# Problem to solve
Of all the lines in the material, how many contain the word "scene"? State the number alone.

------------------------

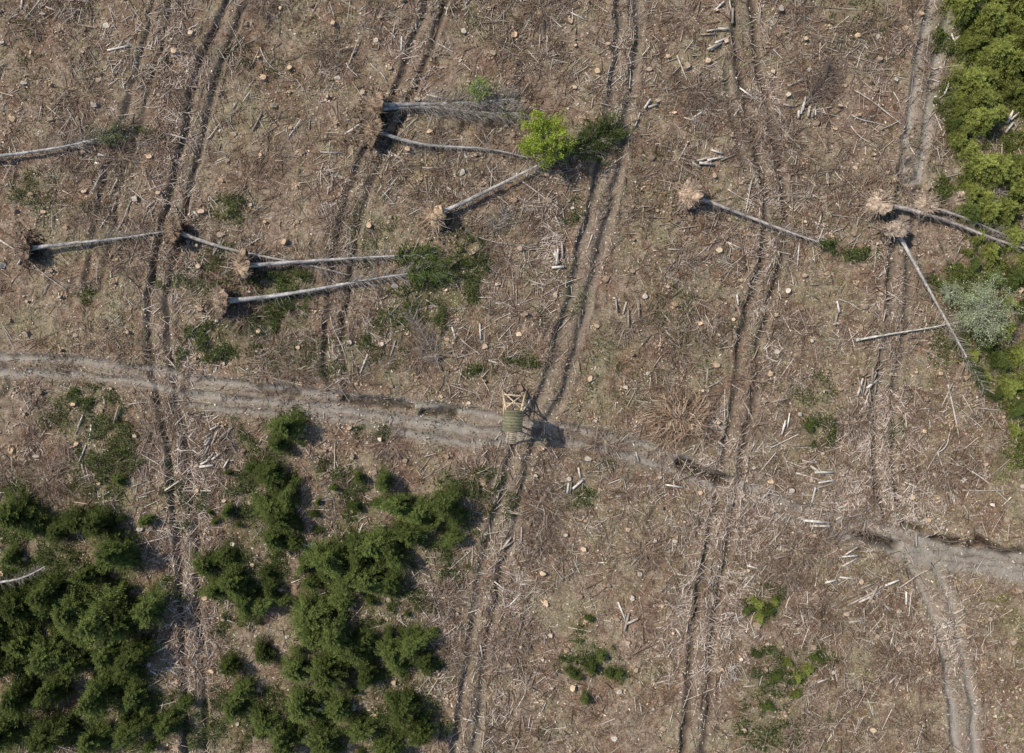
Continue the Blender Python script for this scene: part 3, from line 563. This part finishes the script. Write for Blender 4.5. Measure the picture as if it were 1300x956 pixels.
beams('roof_posts',[((-.66,-.66,3.14),(-.66,-.66,4.95)),((.66,-.66,3.14),(.66,-.66,4.95)),((-.66,.66,3.14),(-.66,.66,4.72)),((.66,.66,3.14),(.66,.66,4.72))],.045)
planks('bench',[(-.6,.6,.2,.5,3.55,3.59)],(.25,.2,.14))
q=Batch()
for i in range(7):
    y0=-.82+i*.235; y1=y0+.225; z0=5.0-(y0+.82)*.16; z1=5.0-(y1+.82)*.16
    V=np.array([(-.8,y0,z0),(.8,y0,z0),(.8,y1,z1),(-.8,y1,z1),(-.8,y0,z0+.03),(.8,y0,z0+.03),(.8,y1,z1+.03),(-.8,y1,z1+.03)])
    F=np.array([[3,2,1,0],[4,5,6,7],[0,1,5,4],[1,2,6,5],[2,3,7,6],[3,0,4,7]]); q.add(V,F,np.tile(np.array((.15,.14,.085))*rng.uniform(.7,1.3),(8,1)))
obj('roof',q.mesh('roof',M_wood),hs)
# ---------------------------------------------------------------- light, world, camera
el=math.radians(46); az=(-.88,.47)
w=bpy.data.worlds.new('World'); scene.world=w; w.use_nodes=True; nt=w.node_tree; sk=nt.nodes.new('ShaderNodeTexSky'); sk.sky_type='NISHITA'; sk.sun_disc=False; sk.sun_elevation=el; sk.sun_rotation=math.atan2(az[0],az[1])
bg=nt.nodes['Background']; bg.inputs[1].default_value=.15; nt.links.new(sk.outputs[0],bg.inputs[0])
sl=bpy.data.lights.new('sun','SUN'); sl.energy=4.2; sl.angle=math.radians(.5); sl.color=(1,.93,.83); so=bpy.data.objects.new('sun',sl); scene.collection.objects.link(so)
nrm=math.hypot(*az); d=Vector((-az[0]/nrm*math.cos(el),-az[1]/nrm*math.cos(el),-math.sin(el))); so.rotation_euler=d.to_track_quat('-Z','Y').to_euler(); so.location=(-60,30,60)
cd=bpy.data.cameras.new('camera'); cd.sensor_width=36; cd.lens=36*CH/100; cd.shift_y=-(45/1300); cd.clip_end=5000; cam=bpy.data.objects.new('camera',cd); scene.collection.objects.link(cam); cam.location=(0,0,CH); scene.camera=cam
scene.view_settings.view_transform='Standard'; scene.view_settings.look='None'; scene.view_settings.exposure=0
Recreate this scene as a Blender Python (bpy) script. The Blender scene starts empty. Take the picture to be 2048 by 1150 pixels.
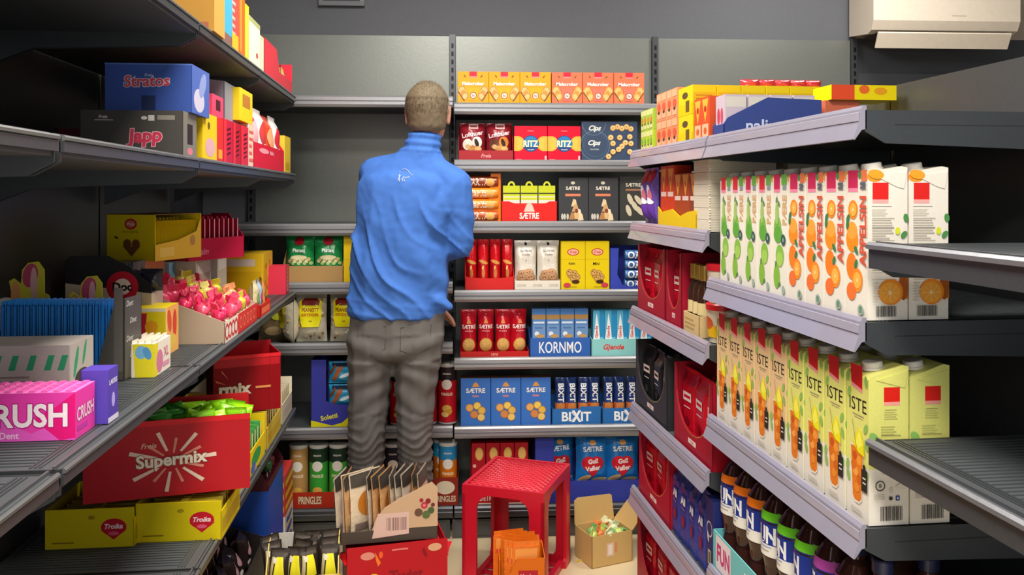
import bpy, bmesh, math, random
from mathutils import Vector, Matrix
R = math.radians
random.seed(7)
SC = bpy.context.scene
COL = SC.collection
# ------------------------------------------------------------------ camera, light, exposure
F = 1700.0; HZ = 390.0; CH = 1.35           # focal length in px of a 2048 wide frame, horizon row, lens height
cam_d = bpy.data.cameras.new('camera'); cam = bpy.data.objects.new('camera', cam_d); COL.objects.link(cam)
cam.location = (0, 0, CH); cam.rotation_euler = (R(90), 0, 0)
cam_d.sensor_width = 36; cam_d.lens = 36 * F / 2048
cam_d.shift_y = -(575 - HZ) / 2048; cam_d.clip_start = 0.02
SC.camera = cam
vs = SC.view_settings
vs.view_transform = 'Standard'; vs.look = 'None'; vs.gamma = 1; vs.use_curve_mapping = False
vs.exposure = -0.12
w = bpy.data.worlds.new('room_air'); SC.world = w; w.use_nodes = True
w.node_tree.nodes['Background'].inputs[0].default_value = (0.93, 0.96, 1.0, 1)
w.node_tree.nodes['Background'].inputs[1].default_value = 1.45
def area(name, loc, rot, sx, sy, power, col=(1, .955, .89)):
    d = bpy.data.lights.new(name, 'AREA'); d.shape = 'RECTANGLE'; d.size = sx; d.size_y = sy; d.energy = power; d.color = col
    o = bpy.data.objects.new(name, d); COL.objects.link(o); o.location = loc; o.rotation_euler = rot
    return o
# the ceiling panel lights of the store (their fixtures are built below with the ceiling)
LAMPS = [(-0.15, 2.15), (-0.05, 0.35), (1.35, 2.9), (-0.05, -1.6)]
LPOW = [48, 60, 30, 70]
for i, (lx, ly) in enumerate(LAMPS):
    area('ceiling_lamp_light', (lx, ly, 2.70), (0, 0, 0), .55, .55, LPOW[i])

# ------------------------------------------------------------------ materials
def lin(h):
    h = h.lstrip('#'); c = [int(h[i:i + 2], 16) / 255 for i in (0, 2, 4)]
    return tuple(x / 12.92 if x <= .04045 else ((x + .055) / 1.055) ** 2.4 for x in c)
_mats = {}
def M(hexc, kind='card'):
    k = (hexc, kind)
    if k in _mats: return _mats[k]
    m = bpy.data.materials.new(kind + '_' + hexc.strip('#')); m.use_nodes = True; nt = m.node_tree; b = nt.nodes['Principled BSDF']
    c = lin(hexc); b.inputs['Base Color'].default_value = (*c, 1)
    P = dict(card=(.42, 0, 250, .02), foil=(.28, .05, 60, .25), ink=(.4, 0, 0, 0), plastic=(.35, 0, 40, .02), metal=(.38, .55, 90, .02), dark=(.5, .1, 200, .03),
             cloth=(.8, 0, 900, .15), skin=(.55, 0, 300, .1), hair=(.75, 0, 260, .12), chrome=(.25, .9, 100, .02), floor=(.35, 0, 4, .02), wall=(.6, 0, 60, .05), liquid=(.08, 0, 0, 0),
             rail=(.3, 0, 30, .02), paper=(.7, 0, 120, .06), gloss=(.15, 0, 0, 0))[kind]
    b.inputs['Roughness'].default_value = P[0]; b.inputs['Metallic'].default_value = P[1]
    if kind in ('card', 'dark', 'foil', 'floor', 'wall', 'cloth', 'hair', 'skin', 'metal', 'paper', 'rail', 'plastic') and P[3]:
        tc = nt.nodes.new('ShaderNodeTexCoord'); n = nt.nodes.new('ShaderNodeTexNoise'); n.inputs['Scale'].default_value = P[2]; n.inputs['Detail'].default_value = 2
        nt.links.new(tc.outputs['Object'], n.inputs['Vector'])
        bp = nt.nodes.new('ShaderNodeBump'); bp.inputs['Strength'].default_value = P[3]; bp.inputs['Distance'].default_value = .01
        nt.links.new(n.outputs['Fac'], bp.inputs['Height']); nt.links.new(bp.outputs['Normal'], b.inputs['Normal'])
        mx = nt.nodes.new('ShaderNodeMix'); mx.data_type = 'RGBA'; mx.inputs[6].default_value = (*[x * (.72 if kind == 'hair' else .93) for x in c], 1); mx.inputs[7].default_value = (*[min(1, x * (1.3 if kind == 'hair' else 1.05)) for x in c], 1)
        nt.links.new(n.outputs['Fac'], mx.inputs[0]); nt.links.new(mx.outputs[2], b.inputs['Base Color'])
    if kind in ('card', 'ink'): b.inputs['Specular IOR Level'].default_value = .22
    if kind == 'rail':
        b.inputs['Coat Weight'].default_value = .4
    if kind == 'floor':
        b.inputs['Coat Weight'].default_value = .2
    _mats[k] = m; return m
def clear_mat():
    if 'clear' in _mats: return _mats['clear']
    m = bpy.data.materials.new('clear_film'); m.use_nodes = True; b = m.node_tree.nodes['Principled BSDF']
    b.inputs['Roughness'].default_value = .08; b.inputs['Alpha'].default_value = .18; b.inputs['Base Color'].default_value = (.9, .95, 1, 1)
    _mats['clear'] = m; return m
def glow_mat():
    m = bpy.data.materials.new('lit_diffuser'); m.use_nodes = True; b = m.node_tree.nodes['Principled BSDF']
    b.inputs['Emission Color'].default_value = (1, .97, .92, 1); b.inputs['Emission Strength'].default_value = 3; return m

# ------------------------------------------------------------------ mesh builder
_txt = {}
def text_geo(s, bold=.0, shear=0.):
    k = (s, bold, shear)
    if k in _txt: return _txt[k]
    cu = bpy.data.curves.new('t', 'FONT'); cu.body = s; cu.size = 1; cu.offset = bold; cu.shear = shear; cu.resolution_u = 3; cu.fill_mode = 'FRONT'
    ob = bpy.data.objects.new('t', cu); COL.objects.link(ob)
    me = bpy.data.meshes.new_from_object(ob.evaluated_get(bpy.context.evaluated_depsgraph_get()))
    vs_ = [(v.co.x, v.co.y) for v in me.vertices]; fs = [tuple(p.vertices) for p in me.polygons]
    bpy.data.objects.remove(ob); bpy.data.curves.remove(cu); bpy.data.meshes.remove(me)
    if not vs_: vs_ = [(0, 0)]
    x0 = min(v[0] for v in vs_); x1 = max(v[0] for v in vs_); y0 = min(v[1] for v in vs_); y1 = max(v[1] for v in vs_)
    g = ([((x - (x0 + x1) / 2), (y - (y0 + y1) / 2)) for x, y in vs_], fs, x1 - x0, max(y1 - y0, .01)); _txt[k] = g; return g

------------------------

# Expected answer
7